In order to clearly understand the human being, it is necessary to refer back to the infant, to reduce the complex tangle of diverse functions of the adult into a simple and intelligible model. This model must represent the beginnings of each human, so no matter how complicated an individual may seem, the alchemist shall be able to organize the information about the individual into a comprehensive and workable model.
The twelve organ microcosmic alchemical anatomy is one such model. Hence, it is reasonable to consider the human’s natural state long before it takes its first breath, indeed, before it has experienced. For the sake of utmost simplicity on a subject of utmost difficulty, we shall adopt the point‑ of‑ view of the infant and assume that this human is the only human in existence.
The first experience one is able to imagine is that original experience of self. Far before the infant exits the womb, it experiences itself. This original experience is the initial separation from “oneness,” the first discrimination in the mind. To explain, once the universe became conscious of itself through a living organism, the first imagined division within the universe occurred, that is, self and not‑ self. ‘Self’ may be defined only by some thing other than self, and the simplest generalization to define ‘self’ is ‘not‑ self.’
So here is a universe that has ceased to simply be; it has become. It has become a one (1), as opposed to a zero (0); it has become a self (along with a not‑self); it has acquired an idea of being, distinct from the idea of nonbeing. This entity knows only, “I am.” It is from this entity that all more complex creatures evolve. This being is the first cause of all consequent ideas, or internal worlds. It is the quintessence or “spirit” of the only energy which names and defines, that is, life, and more specifically, the human or Homo sapiens. This is the original state of every human being.
Step Seven of the Alchemist’s Curriculum: Visualization
& The Seventh Microcosmic Function: Imagination
The reception of images marks the next experience after the original state of Homo sapiens. Images, or further illusionary distinctions between things, appear to the consciousness, breaking up the generalizations of self and not-self. Probably the second discrimination is between bliss and not-bliss.
It is important to remember that the human’s internal world is being subject to analysis at this point in its life. That is, pure consciousness is making way for the myriad distinctions of the imagination. However, as the internal world changes, the external world remains the same. The external world and the internal world were the same before consciousness produced an idea of itself distinct from the whole.
The constant movements of the external world are ignored, blocked out and gradually forgotten by the separate ego, which eventually falls out of harmony with these dynamic changes.
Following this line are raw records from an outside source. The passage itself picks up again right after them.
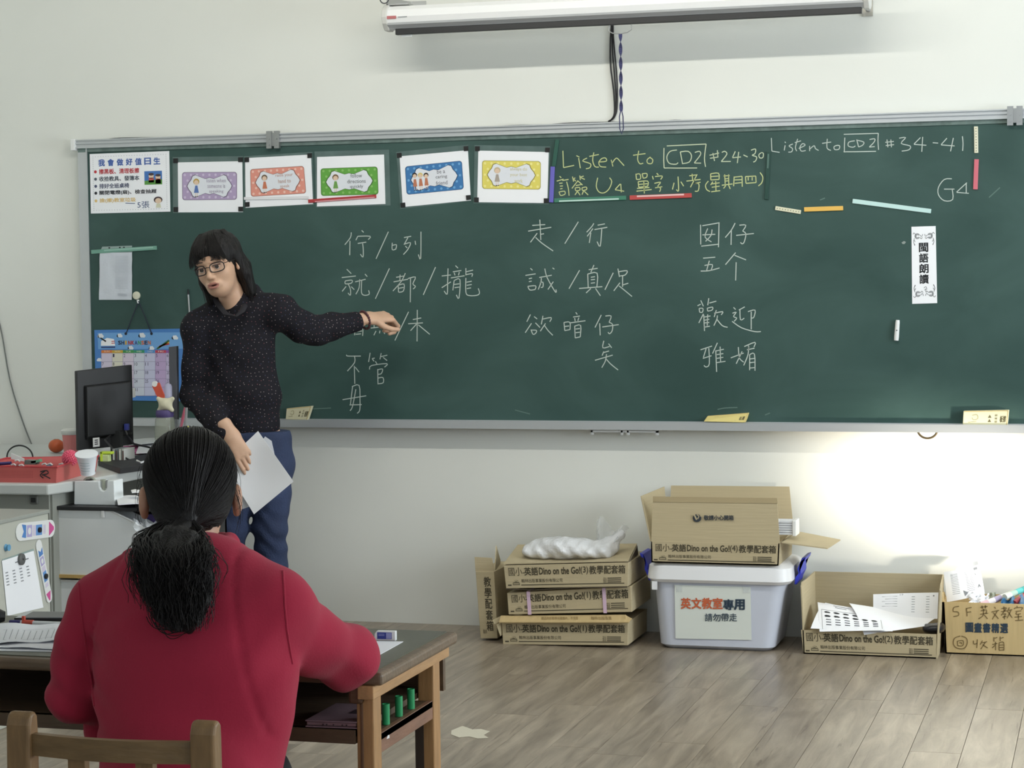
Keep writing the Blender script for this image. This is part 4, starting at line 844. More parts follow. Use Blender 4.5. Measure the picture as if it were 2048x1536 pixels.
mb.build('lettering', mat('navy_ink', (40, 60, 78), .8), t, smooth=False)
for x0, y0, x1, y1 in ((1352, 1171, 1364, 1176), (1486, 1174, 1499, 1178)):
    p = [at(x, y, binY(y)-.0022) for x, y in ((x0, y0), (x1, y0), (x1, y1+8), (x0, y1+8))]; MB().face(p).build('clear_tape', mat('clear_film', (225, 230, 235), alpha=.35), t, smooth=False)
# open box on the bin
Y4 = 7.80; zbt = zlid+.001
t = thing('open_carton', at(1430, 1130, Y4), 'tall open cardboard box with raised flaps on top of the storage bin', 'cardboard box', 'teaching kit boxes by the wall')
TL, TR, BR_, BL_ = at(1302, 1083, Y4), at(1559, 1087, Y4), at(1557, 1132, Y4), at(1303, 1128, Y4)
for p_ in (BR_, BL_): p_[2] = zbt
dd = np.array([0, .33, 0])
x0, x1 = BL_[0], BR_[0]; zt4 = (TL[2]+TR[2])/2
MB().box((x0, Y4, zbt), (x1, Y4+.33, zbt+.005)).build('base', CARD, t, smooth=False)
slabq(MB(), [TL, TR, BR_, BL_], .0045).build('front_panel', CARD, t, smooth=False)
slabq(MB(), [TL+dd, TR+dd, BR_+dd, BL_+dd], .0045).build('back_panel', CARD, t, smooth=False)
slabq(MB(), [TR, TR+dd, BR_+dd, BR_], .0045).build('side_panel', CARD, t, smooth=False)
slabq(MB(), [TL, TL+dd, BL_+dd, BL_], -.0045).build('side_panel', CARD, t, smooth=False)
box_print(t, [TL, TR, BR_, BL_], 4)
f = [at(1306, 993, Y4+.012), at(1554, 996, Y4+.012), TR+np.array([0, .002, 0]), TL+np.array([0, .002, 0])]
slabq(MB(), f, .0045).build('front_flap', CARD, t, smooth=False)
m = lambda x, y: at(*cb(x, y), Y4+.002)
e = [at(1306, 993, Y4+.010), at(1554, 996, Y4+.010), at(1555, 1007, Y4+.009), at(1306, 1004, Y4+.009)]; slabq(MB(), e, .0012).build('crease_band', mat('cardboard_worn', (172, 156, 122), .85), t, smooth=False)
mb = MB(); put_text(mb, '敬請小心開箱', m, 572, 335, 818, 375, bold=.03); mb.build('lettering', mat('box_navy', (50, 58, 66), .85), t, smooth=False)
mb = MB(); mb.face(disc(m, 515, 358, 36, 33, 16)); mb.build('emblem', mat('box_navy', (50, 58, 66), .85), t, smooth=False)
m_ = lambda x, y: at(*cb(x, y), Y4+.001); mb = MB(); stroke(mb, [(488, 322), (512, 372)], m_, .006, cat=False); stroke(mb, [(512, 330), (530, 340), (520, 365)], m_, .004); stroke(mb, [(540, 322), (548, 345)], m_, .005, cat=False); mb.build('emblem_detail', CARD, t, smooth=False)
Yk = Y4+.33
f = [at(1340, 972, Yk+.01), at(1577, 974, Yk+.01), np.array([x1+.01, Yk, zt4]), np.array([x0+.0, Yk, zt4])]; f[0][1] = f[1][1] = Yk+.03
slabq(MB(), f, .0045).build('back_flap', CARD, t, smooth=False)
f = [at(1283, 992, Y4+.02), at(1329, 973, Y4+.29), TL+dd, TL+np.array([0, .004, 0])]; slabq(MB(), f, .0045).build('side_flap', CARD, t, smooth=False)
f = [at(1564, 1084, Y4+.01), at(1598, 1063, Y4+.30), at(1681, 1079, Y4+.30), at(1655, 1096, Y4+.03)]; slabq(MB(), f, .0045).build('side_flap', CARD, t, smooth=False)
t = thing('white_pack', at(1560, 1066, Y4+.1), 'ribbed white packet sticking out of the open box on the bin', 'packet')
a, b = at(1530, 1055, Y4+.12), at(1594, 1052, Y4+.12); mb = MB()
for k in range(6): z = a[2]-.022+.009*k; mb.box((a[0], Y4+.08, z), (b[0], Y4+.16, z+.0075))
mb.build('sheet_stack', mat('pack_white', (226, 230, 238), .5), t, smooth=False, bevel=.0015)
MB().box((b[0]-.012, Y4+.075, a[2]-.026), (b[0]+.003, Y4+.165, a[2]+.034)).build('wrapper', WHITE, t, bevel=.003)
# long open box with papers
Y5 = 7.835; ck = crop(1580, 1080, 4.376)
TL, TR, BR_, BL_ = at(1602, 1260, Y5), at(1873, 1269, Y5), at(1872, 1316, Y5), at(1607, 1306, Y5)
BR_[2] = BL_[2] = .0; dd = np.array([0, .32, 0])
t = thing('paper_tray_carton', (BL_+BR_)/2, 'low-fronted cardboard box full of loose worksheets right of the bin', 'cardboard box', 'teaching kit boxes by the wall')
MB().box((BL_[0], Y5, 0), (BR_[0], Y5+.32, .005)).build('base', CARD, t, smooth=False)
slabq(MB(), [TL, TR, BR_, BL_], .0045).build('front_panel', CARD, t, smooth=False); box_print(t, [TL, TR, BR_, BL_], 2)
HL, HR = at(1601, 1168, Y5), at(1879, 1176, Y5)
KL, KR = at(1628, 1143, Y5+.32), at(1885, 1149, Y5+.32)
slabq(MB(), [KL, KR, BR_+dd, BL_+dd], .0045).build('back_panel', CARD, t, smooth=False)
mb = MB(); mb.prism([BL_, BL_+dd, KL, HL+np.array([0, .02, .004]), HL-np.array([0, 0, .01])], (.0045, 0, 0)); mb.build('side_panel', CARD, t, smooth=False)
mb = MB(); mb.prism([BR_, BR_+dd, KR, HR+np.array([0, .02, .004]), HR-np.array([0, 0, .01])], (.0045, 0, 0)); mb.build('side_panel', CARD, t, smooth=False)
def sheet(name, fn, nu, nv, label, m=PAPER, cat='paper', group=None, at_=None, smooth=True):
    mb = MB().grid(fn, nu, nv, (0, 0, .0006)); return tag(mb.build(name, m, None, smooth=True, at_=at_), label, cat, group)
def bil(q):
    q = [np.array(p, float) for p in q]; return lambda u, v: (q[0]*(1-u)+q[1]*u)*(1-v)+(q[3]*(1-u)+q[2]*u)*v
GP = 'loose worksheets in the long box'
def k_(x, y, Y): return at(*ck(x, y), Y)
# back upright sheet
b1 = bil([k_(728, 475, Y5+.22), k_(1300, 460, Y5+.22), k_(1290, 690, Y5+.14), k_(728, 680, Y5+.14)])
F1 = lambda u, v: b1(u, v)+np.array([0, -.02*math.sin(PI*u), .004*math.sin(PI*u)])
t = thing('worksheet', b1(0, 1), 'printed sheet leaning upright against the back of the long box', 'paper', GP)
MB().grid(F1, 10, 6, (0, .0006, 0)).build('sheet', PAPER, t)
mb = MB(); g = lambda x, y: F1(x, y)+np.array([0, -.0008, 0])
for i in range(5): stroke(mb, [(.14+.05*(i % 2), .12+.1*i), (.38, .12+.1*i)], g, .0012, cat=False)
for i in range(7):
    for u in (.6, .82): stroke(mb, [(u, .15+.1*i), (u+.05, .15+.1*i)], g, .0016, cat=False)
put_text(mb, '19', g, .42, .02, .47, .09); mb.face(disc(g, .93, .12, .012, .03)); mb.build('print', GREYINK, t, smooth=False)
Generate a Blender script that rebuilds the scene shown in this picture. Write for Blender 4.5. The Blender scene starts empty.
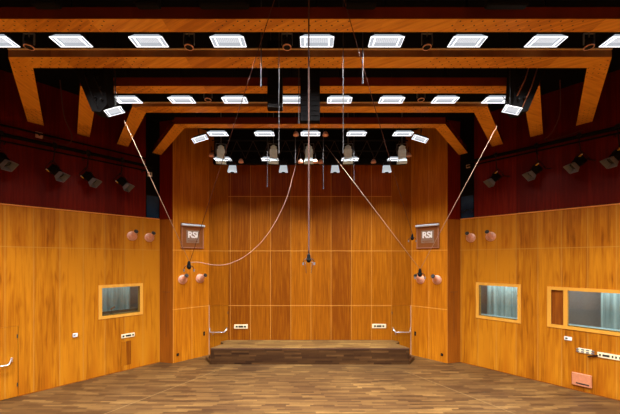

This digression is almost inevitable considering the alluring and overwhelming quality of the images of the internal world created by perception and the imagination.
One goal of rites of the Royal Art Society is to realign the ego with the subtle movements of nature by making the alchemist aware of them. This is where the science of the Royal Art begins, the three stages of internal alchemy and the four elements; where our imagination divides the Cosmos into opposites, a third mediating force, and four physical elements.